Vor allem führt die Regierung aber staats- und sicherheitspolitische Argumente gegen die Initiative ins Feld. Sie warnt davor, die Sicherheit der Schweiz davon abhängig zu machen, ob sich genügend freiwillige und geeignete Schweizerinnen und Schweizer für den Dienst zur Armee melden würden. Für den Schutz des Landes und der Bevölkerung seien «Bürgersoldaten» hervorragend geeignet.
Der Bundesrat verweist weiter auf das Selbstverständnis der Schweizer Gesellschaft, dass sich Bürgerinnen und Bürger persönlich für das Gemeinwohl einsetzen und diese Aufgabe nicht an bezahlte Freiwillige delegieren.

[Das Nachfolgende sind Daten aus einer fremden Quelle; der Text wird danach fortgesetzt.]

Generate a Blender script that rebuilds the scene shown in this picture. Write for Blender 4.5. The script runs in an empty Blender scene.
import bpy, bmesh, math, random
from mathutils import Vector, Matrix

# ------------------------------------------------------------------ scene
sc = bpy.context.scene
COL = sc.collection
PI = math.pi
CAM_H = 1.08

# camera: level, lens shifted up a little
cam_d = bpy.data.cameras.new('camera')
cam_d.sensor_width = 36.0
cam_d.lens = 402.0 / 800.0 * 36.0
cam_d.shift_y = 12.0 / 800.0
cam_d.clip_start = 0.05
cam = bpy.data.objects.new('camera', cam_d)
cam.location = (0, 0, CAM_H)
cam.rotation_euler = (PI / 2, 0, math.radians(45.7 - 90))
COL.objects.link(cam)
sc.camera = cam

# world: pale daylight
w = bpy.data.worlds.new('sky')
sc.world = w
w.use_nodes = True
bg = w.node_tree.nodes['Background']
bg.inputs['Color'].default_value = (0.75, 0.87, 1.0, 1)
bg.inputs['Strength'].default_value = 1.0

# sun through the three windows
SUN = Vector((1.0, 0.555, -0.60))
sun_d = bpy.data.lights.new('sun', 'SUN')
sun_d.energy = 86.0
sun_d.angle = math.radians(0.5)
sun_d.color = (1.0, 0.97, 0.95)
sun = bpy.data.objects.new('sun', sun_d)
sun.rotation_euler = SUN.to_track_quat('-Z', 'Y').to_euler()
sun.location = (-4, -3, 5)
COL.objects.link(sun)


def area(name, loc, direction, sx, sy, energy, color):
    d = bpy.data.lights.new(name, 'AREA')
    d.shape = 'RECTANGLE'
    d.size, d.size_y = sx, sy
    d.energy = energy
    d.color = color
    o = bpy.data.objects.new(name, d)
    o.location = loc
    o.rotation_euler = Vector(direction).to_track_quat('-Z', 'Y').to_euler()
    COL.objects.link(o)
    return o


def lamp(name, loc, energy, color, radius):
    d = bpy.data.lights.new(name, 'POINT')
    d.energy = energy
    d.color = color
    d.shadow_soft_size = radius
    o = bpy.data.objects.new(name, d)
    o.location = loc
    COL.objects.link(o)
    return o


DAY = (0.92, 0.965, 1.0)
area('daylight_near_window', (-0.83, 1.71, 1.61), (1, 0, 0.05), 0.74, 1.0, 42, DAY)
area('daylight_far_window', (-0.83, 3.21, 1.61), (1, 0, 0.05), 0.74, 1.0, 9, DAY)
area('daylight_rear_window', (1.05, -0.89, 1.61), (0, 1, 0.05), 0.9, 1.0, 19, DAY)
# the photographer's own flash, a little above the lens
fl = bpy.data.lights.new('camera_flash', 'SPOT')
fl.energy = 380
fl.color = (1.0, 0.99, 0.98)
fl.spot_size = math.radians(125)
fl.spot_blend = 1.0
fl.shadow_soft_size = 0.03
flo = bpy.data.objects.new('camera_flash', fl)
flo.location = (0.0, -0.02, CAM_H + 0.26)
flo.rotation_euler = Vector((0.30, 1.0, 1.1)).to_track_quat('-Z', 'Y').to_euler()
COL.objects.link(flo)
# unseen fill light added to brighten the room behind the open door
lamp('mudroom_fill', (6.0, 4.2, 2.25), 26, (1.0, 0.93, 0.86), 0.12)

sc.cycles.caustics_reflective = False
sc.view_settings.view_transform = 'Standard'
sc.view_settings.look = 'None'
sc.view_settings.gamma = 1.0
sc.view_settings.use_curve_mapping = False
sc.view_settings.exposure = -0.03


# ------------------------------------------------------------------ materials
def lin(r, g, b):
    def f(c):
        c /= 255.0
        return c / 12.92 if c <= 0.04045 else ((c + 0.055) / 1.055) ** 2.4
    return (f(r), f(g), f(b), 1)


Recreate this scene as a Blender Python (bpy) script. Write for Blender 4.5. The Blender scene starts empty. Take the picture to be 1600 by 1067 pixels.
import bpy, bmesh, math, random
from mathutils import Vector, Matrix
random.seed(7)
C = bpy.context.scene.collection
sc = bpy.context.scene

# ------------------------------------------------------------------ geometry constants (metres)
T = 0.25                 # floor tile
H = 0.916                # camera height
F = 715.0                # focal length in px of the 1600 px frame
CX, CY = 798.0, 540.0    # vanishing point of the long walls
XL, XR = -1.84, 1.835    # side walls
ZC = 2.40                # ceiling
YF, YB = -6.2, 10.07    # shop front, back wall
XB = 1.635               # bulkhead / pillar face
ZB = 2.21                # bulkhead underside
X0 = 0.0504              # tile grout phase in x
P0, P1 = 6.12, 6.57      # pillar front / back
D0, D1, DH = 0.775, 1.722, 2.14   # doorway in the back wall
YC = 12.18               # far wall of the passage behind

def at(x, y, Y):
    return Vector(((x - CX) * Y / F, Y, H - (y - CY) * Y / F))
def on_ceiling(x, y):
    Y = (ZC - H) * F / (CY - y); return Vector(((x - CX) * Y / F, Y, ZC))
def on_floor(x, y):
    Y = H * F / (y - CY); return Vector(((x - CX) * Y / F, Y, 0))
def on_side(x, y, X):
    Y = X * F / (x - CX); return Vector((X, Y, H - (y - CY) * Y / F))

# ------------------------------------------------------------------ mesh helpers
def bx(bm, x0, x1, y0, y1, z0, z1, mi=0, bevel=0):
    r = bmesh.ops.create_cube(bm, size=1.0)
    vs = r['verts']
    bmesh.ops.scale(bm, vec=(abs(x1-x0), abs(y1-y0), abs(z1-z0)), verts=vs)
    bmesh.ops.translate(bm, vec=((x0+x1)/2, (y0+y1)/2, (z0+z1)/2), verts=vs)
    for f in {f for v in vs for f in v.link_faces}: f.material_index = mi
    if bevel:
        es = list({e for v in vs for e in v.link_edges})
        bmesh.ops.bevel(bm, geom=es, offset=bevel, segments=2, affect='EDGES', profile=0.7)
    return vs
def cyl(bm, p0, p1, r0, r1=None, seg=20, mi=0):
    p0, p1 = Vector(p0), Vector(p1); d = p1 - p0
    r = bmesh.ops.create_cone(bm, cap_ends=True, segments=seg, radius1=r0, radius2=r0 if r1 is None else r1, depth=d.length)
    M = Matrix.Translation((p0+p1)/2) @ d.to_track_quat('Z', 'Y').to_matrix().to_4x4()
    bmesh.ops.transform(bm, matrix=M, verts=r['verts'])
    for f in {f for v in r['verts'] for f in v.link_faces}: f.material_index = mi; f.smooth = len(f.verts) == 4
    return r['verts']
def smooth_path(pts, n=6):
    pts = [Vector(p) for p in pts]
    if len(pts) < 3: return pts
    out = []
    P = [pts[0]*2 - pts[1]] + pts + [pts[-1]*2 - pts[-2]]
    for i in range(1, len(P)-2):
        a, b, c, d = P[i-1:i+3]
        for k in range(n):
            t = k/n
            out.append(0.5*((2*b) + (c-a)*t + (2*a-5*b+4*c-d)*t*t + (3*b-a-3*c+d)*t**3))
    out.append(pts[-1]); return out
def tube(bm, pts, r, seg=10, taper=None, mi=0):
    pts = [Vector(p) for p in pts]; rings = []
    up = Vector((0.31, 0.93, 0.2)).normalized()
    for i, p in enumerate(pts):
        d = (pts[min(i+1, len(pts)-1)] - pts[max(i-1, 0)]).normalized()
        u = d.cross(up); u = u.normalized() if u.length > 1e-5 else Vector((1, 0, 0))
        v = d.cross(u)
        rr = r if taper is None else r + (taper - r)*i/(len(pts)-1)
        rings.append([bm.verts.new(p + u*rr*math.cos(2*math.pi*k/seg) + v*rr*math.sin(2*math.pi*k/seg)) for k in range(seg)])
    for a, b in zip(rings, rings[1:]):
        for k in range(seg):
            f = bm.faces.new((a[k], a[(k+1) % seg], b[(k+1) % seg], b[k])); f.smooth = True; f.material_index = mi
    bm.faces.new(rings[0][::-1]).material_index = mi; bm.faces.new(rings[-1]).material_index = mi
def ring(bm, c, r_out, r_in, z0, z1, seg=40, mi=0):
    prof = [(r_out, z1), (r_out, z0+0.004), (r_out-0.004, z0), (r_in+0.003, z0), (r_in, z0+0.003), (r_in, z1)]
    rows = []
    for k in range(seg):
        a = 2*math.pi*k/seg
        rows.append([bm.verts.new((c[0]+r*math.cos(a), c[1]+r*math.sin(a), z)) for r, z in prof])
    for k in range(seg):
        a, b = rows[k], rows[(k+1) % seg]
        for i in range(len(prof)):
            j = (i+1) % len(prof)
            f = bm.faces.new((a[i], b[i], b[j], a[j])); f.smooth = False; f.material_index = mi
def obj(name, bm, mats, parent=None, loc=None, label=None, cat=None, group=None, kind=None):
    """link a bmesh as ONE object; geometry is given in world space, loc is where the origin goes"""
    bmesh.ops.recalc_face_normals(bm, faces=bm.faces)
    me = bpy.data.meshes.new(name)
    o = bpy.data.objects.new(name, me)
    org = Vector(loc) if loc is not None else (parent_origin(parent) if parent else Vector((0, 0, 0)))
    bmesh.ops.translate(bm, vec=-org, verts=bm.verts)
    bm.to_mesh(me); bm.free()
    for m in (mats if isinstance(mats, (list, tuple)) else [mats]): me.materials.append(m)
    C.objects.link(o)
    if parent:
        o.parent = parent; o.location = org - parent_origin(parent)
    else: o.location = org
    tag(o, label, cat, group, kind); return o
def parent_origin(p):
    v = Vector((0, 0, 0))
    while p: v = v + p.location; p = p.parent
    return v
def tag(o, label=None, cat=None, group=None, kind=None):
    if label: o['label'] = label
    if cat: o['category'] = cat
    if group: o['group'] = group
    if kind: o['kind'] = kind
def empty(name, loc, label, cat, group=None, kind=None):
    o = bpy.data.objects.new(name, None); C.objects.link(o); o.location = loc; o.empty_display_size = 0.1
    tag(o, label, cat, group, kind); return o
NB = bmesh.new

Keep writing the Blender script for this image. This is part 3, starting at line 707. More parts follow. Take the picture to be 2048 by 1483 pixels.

Darauf beruhe das politische System in Bund, Kantonen und Gemeinden ebenso wie die Armee.
Auch könnten die geforderten Leistungen am besten von einer Milizarmee mit Militärdienstpflicht erbracht werden. Die Armee müsse in der Lage sein, schlimmstenfalls eine grosse Zahl von Truppen aufbieten zu können, schreibt der Bundesrat. Schliesslich trage die Militärdienstpflicht zur sozialen und nationalen Kohäsion bei.